Nicola Fano
Da domani a Urbino

Il sosia di Raffaello

Debutta una "farsa" scritta Michele Pagliaroni che trasporta il classico trucco della commedia degli equivoci nel mondo dell'arte: proprio nel cuore del doppia finzione, tra pittura e teatro

Un gioco a metà strada tra Eduardo Scarpetta (stile Miseria e nobiltà dove tutti si fingono qualcun altro) e Fantasmi a Roma, strepitoso film di Antonio Pietrangeli: ho letto il testo teatrale Divinissimo di Michele Pagliaroni (andrà in scena giovedì prossimo a Urbino, al Teatro Sanzio, diretto dall’autore) e ho pensato a come sia bello giocare con l’arte a il teatro. Prendete questa storia che l’autore chiama “farsa”: siamo a Roma nel 1518, Agostino Chigi vuol far dipingere la sua dimora a Raffaello Sanzio e spedisce lì il suo segretario. Il quale, però, sbaglia indirizzo (in virtù di un’indicazione errata quanto interessata) e si rivolge a Sebastiano del Piombo credendolo il Divinissimo Raffaello: sapete come vanno queste cose… Sebastiano è alla fame per via della concorrenza di Raffaello e quindi, quando scopre l’equivoco, non se la sente di rifiutare gli ottomila scudi. Si proclama ragazzo di bottega del Divinissimo, si infila in saccoccia l’anticipo e inizia a progettare gli affreschi che gli sono stati chiesti: quando Chigi li vedrà, rimarrà a bocca aperta e non si pentirà di aver pagato Sebastiano del Piombo anziché Raffaello, si dice. Ma le cose, ovviamente, andranno diversamente. Ci si metterà di mezzo anche una cortigiana innamorata…

Ebbene, siamo nel pieno di una commedia nel senso classico (e migliore) del termine: con colpi di scena, snodi comici, giochi di parole: «All’inizio avevo pensato a costruire un rapporto diretto fra questa vicenda e la Commedia dell’Arte, nella quale da sempre mi muovo – dice Michele Pagliaroni – ma poi mi sono accorto che quei riferimenti, se usati in modo troppo specifico, avrebbero finito per andare stretti al copione e allo spettacolo; così ho allargato le maglie e ho puntato di più su un intreccio classico». In effetti, se si deve attribuire una paternità ideale a questo copione, la si deve dare alla grande famiglia della comicità popolare italiana. Prendete l’equivoco tra il vero e il falso Donatello: come dicevo, ricorda quel bel film di Pietrangeli nel quale Vittorio Gassman, il fantasma di un ignoto pittore del Seicento, dipinge in una notte un affresco (che viene scambiato per un Caravaggio) perché l’antico palazzo dove vivono i fantasmi della famiglia Roviano non venga venduto… La stessa leggerezza si trova qui.

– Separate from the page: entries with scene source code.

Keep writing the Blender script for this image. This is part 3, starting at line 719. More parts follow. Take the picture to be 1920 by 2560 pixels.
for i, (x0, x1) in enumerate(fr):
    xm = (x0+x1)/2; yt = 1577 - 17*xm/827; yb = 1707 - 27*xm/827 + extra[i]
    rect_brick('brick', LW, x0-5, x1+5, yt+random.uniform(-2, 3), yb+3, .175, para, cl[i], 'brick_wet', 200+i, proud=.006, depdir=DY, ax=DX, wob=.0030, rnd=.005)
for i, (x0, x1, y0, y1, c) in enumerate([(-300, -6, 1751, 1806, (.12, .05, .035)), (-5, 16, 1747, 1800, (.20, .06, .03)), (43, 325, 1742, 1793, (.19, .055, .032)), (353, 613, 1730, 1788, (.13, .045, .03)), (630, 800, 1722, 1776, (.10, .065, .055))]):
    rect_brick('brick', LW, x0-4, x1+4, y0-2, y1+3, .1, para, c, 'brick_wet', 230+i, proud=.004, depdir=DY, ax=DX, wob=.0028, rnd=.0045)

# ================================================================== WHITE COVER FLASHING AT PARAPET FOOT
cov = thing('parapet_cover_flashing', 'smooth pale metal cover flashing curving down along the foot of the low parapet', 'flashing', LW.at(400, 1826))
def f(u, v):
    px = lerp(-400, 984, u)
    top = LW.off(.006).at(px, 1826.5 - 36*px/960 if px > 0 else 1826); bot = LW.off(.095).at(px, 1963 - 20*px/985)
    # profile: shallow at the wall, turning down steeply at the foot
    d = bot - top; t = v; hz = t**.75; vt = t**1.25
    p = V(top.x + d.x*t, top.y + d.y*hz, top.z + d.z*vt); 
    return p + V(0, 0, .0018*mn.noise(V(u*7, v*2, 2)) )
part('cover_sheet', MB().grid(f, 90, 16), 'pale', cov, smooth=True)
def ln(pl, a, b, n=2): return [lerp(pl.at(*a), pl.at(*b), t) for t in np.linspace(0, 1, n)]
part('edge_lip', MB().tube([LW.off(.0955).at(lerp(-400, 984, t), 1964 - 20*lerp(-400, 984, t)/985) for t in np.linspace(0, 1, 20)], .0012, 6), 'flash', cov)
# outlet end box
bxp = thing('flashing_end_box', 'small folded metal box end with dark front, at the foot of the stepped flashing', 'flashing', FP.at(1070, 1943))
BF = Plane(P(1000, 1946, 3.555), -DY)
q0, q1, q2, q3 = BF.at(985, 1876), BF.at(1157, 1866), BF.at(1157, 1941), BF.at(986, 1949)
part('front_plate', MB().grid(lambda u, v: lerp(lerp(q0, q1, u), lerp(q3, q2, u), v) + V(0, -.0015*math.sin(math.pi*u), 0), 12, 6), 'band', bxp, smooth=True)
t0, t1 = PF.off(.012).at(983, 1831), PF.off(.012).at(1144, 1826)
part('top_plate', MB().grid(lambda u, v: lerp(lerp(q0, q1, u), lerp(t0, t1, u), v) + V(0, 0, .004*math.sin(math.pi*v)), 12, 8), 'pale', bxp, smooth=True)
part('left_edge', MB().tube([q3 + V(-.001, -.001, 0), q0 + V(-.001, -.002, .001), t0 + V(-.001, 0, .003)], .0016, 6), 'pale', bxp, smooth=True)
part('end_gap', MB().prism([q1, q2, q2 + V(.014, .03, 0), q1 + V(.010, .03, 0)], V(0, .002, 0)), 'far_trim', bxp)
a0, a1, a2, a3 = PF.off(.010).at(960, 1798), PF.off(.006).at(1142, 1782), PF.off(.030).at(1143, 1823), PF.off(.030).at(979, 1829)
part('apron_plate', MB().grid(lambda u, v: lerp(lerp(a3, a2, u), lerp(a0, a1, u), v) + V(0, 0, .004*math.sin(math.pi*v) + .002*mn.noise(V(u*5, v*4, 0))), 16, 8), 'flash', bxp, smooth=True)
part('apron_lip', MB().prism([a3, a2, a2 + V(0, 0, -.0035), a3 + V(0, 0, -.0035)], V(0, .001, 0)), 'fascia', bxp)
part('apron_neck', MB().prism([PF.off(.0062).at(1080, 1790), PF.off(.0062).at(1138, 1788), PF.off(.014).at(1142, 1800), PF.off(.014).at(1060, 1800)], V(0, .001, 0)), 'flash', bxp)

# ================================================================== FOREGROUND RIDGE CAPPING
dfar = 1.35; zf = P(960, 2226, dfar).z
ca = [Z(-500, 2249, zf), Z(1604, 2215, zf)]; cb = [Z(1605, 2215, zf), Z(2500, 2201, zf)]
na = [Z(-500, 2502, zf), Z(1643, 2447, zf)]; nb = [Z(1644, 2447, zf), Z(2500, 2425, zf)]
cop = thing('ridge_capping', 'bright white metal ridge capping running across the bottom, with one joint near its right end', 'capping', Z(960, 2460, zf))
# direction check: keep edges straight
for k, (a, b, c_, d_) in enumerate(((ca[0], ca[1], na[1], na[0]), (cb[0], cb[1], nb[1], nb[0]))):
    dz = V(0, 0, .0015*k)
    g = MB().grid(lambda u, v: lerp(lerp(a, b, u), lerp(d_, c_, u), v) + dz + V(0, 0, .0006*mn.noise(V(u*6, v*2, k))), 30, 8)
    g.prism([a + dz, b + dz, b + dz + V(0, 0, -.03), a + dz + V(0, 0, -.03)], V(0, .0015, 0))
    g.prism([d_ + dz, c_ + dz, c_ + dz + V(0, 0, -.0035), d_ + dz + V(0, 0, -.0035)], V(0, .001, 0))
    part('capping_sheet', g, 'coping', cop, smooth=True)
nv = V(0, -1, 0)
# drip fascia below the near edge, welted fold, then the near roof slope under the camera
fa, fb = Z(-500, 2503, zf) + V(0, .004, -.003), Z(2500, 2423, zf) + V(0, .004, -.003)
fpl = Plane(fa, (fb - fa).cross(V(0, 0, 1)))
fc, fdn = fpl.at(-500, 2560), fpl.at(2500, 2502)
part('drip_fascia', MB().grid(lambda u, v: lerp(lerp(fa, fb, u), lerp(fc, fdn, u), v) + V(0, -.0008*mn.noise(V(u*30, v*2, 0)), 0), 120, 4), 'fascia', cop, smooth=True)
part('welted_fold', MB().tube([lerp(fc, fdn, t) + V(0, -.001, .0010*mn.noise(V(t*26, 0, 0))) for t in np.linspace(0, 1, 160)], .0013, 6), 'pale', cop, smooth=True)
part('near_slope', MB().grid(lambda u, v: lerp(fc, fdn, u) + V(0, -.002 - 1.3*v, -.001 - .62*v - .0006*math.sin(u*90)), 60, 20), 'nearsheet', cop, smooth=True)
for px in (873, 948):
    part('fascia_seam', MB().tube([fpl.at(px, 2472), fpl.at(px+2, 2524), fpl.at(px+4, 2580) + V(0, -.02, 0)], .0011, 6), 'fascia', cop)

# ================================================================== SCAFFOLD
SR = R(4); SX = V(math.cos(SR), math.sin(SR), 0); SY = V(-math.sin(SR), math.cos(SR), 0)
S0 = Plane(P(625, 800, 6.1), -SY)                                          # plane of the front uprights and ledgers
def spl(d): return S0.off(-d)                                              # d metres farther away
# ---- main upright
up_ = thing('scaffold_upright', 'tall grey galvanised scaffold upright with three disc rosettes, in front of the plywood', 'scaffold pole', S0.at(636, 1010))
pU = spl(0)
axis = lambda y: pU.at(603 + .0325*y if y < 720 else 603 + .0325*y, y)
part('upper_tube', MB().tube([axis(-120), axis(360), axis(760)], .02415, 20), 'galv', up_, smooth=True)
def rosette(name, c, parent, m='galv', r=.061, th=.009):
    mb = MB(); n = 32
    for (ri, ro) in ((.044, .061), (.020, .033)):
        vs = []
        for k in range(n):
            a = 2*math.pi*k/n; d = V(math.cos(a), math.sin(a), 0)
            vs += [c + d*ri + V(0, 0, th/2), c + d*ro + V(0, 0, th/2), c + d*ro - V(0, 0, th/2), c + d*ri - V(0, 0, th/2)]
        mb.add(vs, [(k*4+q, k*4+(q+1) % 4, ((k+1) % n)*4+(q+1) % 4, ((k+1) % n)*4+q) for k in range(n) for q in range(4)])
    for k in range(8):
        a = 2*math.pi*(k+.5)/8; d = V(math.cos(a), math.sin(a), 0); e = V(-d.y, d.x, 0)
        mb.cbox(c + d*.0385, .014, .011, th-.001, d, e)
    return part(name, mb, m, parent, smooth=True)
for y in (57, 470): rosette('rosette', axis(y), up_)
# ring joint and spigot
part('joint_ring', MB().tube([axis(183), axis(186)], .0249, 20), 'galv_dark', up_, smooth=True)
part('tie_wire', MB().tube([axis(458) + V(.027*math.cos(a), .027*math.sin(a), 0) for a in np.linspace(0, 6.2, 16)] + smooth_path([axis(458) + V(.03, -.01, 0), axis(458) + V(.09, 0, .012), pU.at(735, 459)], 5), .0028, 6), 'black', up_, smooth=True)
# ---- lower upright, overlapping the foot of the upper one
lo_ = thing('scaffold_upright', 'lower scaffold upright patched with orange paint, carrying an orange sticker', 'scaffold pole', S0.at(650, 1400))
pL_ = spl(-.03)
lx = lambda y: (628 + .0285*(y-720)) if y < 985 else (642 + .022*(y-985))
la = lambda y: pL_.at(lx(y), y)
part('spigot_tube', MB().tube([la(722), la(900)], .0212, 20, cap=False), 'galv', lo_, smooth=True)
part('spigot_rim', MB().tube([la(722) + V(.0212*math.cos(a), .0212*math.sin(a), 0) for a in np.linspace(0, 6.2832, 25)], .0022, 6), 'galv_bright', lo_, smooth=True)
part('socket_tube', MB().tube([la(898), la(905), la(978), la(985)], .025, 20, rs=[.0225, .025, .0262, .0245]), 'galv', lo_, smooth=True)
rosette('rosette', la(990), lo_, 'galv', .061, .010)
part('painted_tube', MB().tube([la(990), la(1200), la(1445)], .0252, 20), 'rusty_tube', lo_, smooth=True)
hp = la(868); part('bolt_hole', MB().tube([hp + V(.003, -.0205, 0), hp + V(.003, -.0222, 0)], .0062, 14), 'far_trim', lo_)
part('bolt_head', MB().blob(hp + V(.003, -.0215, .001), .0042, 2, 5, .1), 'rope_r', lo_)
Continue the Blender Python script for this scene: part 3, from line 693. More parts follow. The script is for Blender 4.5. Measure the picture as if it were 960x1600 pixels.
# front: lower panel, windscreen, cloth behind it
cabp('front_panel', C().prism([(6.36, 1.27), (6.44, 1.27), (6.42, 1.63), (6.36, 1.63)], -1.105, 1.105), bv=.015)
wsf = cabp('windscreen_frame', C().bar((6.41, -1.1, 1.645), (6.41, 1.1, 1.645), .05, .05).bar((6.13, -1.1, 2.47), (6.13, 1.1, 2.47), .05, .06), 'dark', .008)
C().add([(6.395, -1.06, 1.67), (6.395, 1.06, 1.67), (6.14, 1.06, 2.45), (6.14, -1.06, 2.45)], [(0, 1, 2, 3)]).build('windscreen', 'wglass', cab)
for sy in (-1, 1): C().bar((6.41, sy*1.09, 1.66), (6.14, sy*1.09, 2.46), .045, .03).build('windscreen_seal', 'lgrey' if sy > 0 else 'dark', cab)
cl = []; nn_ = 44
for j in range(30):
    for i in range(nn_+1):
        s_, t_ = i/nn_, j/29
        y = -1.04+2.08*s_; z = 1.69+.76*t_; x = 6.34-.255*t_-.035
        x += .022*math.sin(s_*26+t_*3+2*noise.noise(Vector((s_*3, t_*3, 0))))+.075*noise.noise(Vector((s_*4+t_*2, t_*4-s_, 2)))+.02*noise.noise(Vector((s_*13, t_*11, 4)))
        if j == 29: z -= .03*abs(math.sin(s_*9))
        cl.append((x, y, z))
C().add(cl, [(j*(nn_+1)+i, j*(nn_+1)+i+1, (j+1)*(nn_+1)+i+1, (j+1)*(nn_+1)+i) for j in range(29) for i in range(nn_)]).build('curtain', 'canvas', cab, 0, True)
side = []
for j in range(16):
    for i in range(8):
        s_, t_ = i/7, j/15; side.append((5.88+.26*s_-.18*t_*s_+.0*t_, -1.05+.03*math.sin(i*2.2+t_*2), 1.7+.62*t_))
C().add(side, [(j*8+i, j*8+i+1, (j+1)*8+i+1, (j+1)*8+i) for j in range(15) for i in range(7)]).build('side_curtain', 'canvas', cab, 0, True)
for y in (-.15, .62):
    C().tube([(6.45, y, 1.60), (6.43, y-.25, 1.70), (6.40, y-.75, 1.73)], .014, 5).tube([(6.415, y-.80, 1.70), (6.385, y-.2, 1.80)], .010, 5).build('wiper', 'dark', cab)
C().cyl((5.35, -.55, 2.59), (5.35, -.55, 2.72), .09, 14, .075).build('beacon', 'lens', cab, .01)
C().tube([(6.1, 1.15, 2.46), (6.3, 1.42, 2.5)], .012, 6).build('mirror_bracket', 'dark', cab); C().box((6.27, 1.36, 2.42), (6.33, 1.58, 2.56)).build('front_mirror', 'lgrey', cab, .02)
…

C’è poi un altro elemento interessante nello spettacolo che debutterà giovedì a Urbino prodotto da Accademia Raffaello e Centro Teatrale Universitario Cesare Questa di Urbino, in collaborazione con Comune, Università degli Studi di Urbino Carlo Bo e AMAT: è il tentativo concreto di mettere in relazione pittura e teatro. Sappiamo tutti che, quando il teatro non c’era (in quei mille anni che vanno dal bando di Giustiniano nel 535 alla rinascita del secondo Cinquecento) è stata la pittura a tessere i fili della rappresentazione, della “messinscena”. E dunque, qui, quel legame diventa vivido, «fatto di colore e sporcizia», come dice Pagliaroni: «Mi piaceva l’idea di mettere in scena le tinte, le terre, gli impasti. E allo stesso modo ho cercato di costruire il linguaggio come su una tavolozza di colori». Non a caso, proprio a un “colore” da pittore, in senso stretto, si deve lo scioglimento della commedia…

Un’occasione ghiotta, dunque, per guardare indietro e guardare avanti contemporaneamente, nel segno di un teatro che si fa gioco di prospettiva e conoscenza al tempo stesso.